SHORT EXERCISE: Take all the material and copy it exactly.
______________________________
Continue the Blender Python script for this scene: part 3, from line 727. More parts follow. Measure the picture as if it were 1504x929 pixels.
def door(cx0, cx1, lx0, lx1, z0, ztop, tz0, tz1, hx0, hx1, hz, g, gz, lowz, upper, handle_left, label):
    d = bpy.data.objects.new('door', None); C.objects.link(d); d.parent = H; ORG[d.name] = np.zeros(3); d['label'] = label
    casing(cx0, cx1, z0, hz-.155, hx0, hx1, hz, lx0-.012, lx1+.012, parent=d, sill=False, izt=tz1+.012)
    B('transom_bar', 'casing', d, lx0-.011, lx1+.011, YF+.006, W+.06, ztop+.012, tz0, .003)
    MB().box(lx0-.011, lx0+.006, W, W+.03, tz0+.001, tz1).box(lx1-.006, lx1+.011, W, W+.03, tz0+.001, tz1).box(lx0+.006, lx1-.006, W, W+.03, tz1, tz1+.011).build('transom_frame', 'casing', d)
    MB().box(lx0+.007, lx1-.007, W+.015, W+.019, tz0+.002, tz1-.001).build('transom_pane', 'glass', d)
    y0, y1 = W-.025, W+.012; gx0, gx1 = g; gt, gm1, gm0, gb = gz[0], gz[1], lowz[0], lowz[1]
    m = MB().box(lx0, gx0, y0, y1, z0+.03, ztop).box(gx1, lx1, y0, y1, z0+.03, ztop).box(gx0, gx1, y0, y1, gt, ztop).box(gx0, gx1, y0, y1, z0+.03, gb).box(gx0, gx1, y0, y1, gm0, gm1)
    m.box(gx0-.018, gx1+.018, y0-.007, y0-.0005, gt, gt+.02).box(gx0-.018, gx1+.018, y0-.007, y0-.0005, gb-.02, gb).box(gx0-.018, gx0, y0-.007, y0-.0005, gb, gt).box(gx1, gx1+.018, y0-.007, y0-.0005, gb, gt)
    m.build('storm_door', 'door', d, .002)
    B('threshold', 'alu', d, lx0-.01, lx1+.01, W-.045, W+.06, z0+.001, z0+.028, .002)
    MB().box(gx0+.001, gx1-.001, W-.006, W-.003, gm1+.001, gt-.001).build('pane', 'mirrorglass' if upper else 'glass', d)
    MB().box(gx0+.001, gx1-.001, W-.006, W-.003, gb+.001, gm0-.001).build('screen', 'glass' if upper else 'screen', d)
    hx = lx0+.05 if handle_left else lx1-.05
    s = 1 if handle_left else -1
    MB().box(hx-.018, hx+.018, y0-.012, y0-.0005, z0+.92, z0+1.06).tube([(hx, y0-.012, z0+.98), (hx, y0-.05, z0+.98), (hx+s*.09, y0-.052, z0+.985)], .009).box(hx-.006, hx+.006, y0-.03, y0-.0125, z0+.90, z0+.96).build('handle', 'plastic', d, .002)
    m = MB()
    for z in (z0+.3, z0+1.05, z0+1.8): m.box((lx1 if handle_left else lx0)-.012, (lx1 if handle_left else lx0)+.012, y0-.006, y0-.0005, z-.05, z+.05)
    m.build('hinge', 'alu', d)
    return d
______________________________
FINISHED EXERCISE:
Continue the Blender Python script for this scene: part 3, from line 727. More parts follow. Measure the picture as if it were 1504x929 pixels.
def door(cx0, cx1, lx0, lx1, z0, ztop, tz0, tz1, hx0, hx1, hz, g, gz, lowz, upper, handle_left, label):
    d = bpy.data.objects.new('door', None); C.objects.link(d); d.parent = H; ORG[d.name] = np.zeros(3); d['label'] = label
    casing(cx0, cx1, z0, hz-.155, hx0, hx1, hz, lx0-.012, lx1+.012, parent=d, sill=False, izt=tz1+.012)
    B('transom_bar', 'casing', d, lx0-.011, lx1+.011, YF+.006, W+.06, ztop+.012, tz0, .003)
    MB().box(lx0-.011, lx0+.006, W, W+.03, tz0+.001, tz1).box(lx1-.006, lx1+.011, W, W+.03, tz0+.001, tz1).box(lx0+.006, lx1-.006, W, W+.03, tz1, tz1+.011).build('transom_frame', 'casing', d)
    MB().box(lx0+.007, lx1-.007, W+.015, W+.019, tz0+.002, tz1-.001).build('transom_pane', 'glass', d)
    y0, y1 = W-.025, W+.012; gx0, gx1 = g; gt, gm1, gm0, gb = gz[0], gz[1], lowz[0], lowz[1]
    m = MB().box(lx0, gx0, y0, y1, z0+.03, ztop).box(gx1, lx1, y0, y1, z0+.03, ztop).box(gx0, gx1, y0, y1, gt, ztop).box(gx0, gx1, y0, y1, z0+.03, gb).box(gx0, gx1, y0, y1, gm0, gm1)
    m.box(gx0-.018, gx1+.018, y0-.007, y0-.0005, gt, gt+.02).box(gx0-.018, gx1+.018, y0-.007, y0-.0005, gb-.02, gb).box(gx0-.018, gx0, y0-.007, y0-.0005, gb, gt).box(gx1, gx1+.018, y0-.007, y0-.0005, gb, gt)
    m.build('storm_door', 'door', d, .002)
    B('threshold', 'alu', d, lx0-.01, lx1+.01, W-.045, W+.06, z0+.001, z0+.028, .002)
    MB().box(gx0+.001, gx1-.001, W-.006, W-.003, gm1+.001, gt-.001).build('pane', 'mirrorglass' if upper else 'glass', d)
    MB().box(gx0+.001, gx1-.001, W-.006, W-.003, gb+.001, gm0-.001).build('screen', 'glass' if upper else 'screen', d)
    hx = lx0+.05 if handle_left else lx1-.05
    s = 1 if handle_left else -1
    MB().box(hx-.018, hx+.018, y0-.012, y0-.0005, z0+.92, z0+1.06).tube([(hx, y0-.012, z0+.98), (hx, y0-.05, z0+.98), (hx+s*.09, y0-.052, z0+.985)], .009).box(hx-.006, hx+.006, y0-.03, y0-.0125, z0+.90, z0+.96).build('handle', 'plastic', d, .002)
    m = MB()
    for z in (z0+.3, z0+1.05, z0+1.8): m.box((lx1 if handle_left else lx0)-.012, (lx1 if handle_left else lx0)+.012, y0-.006, y0-.0005, z-.05, z+.05)
    m.build('hinge', 'alu', d)
    return d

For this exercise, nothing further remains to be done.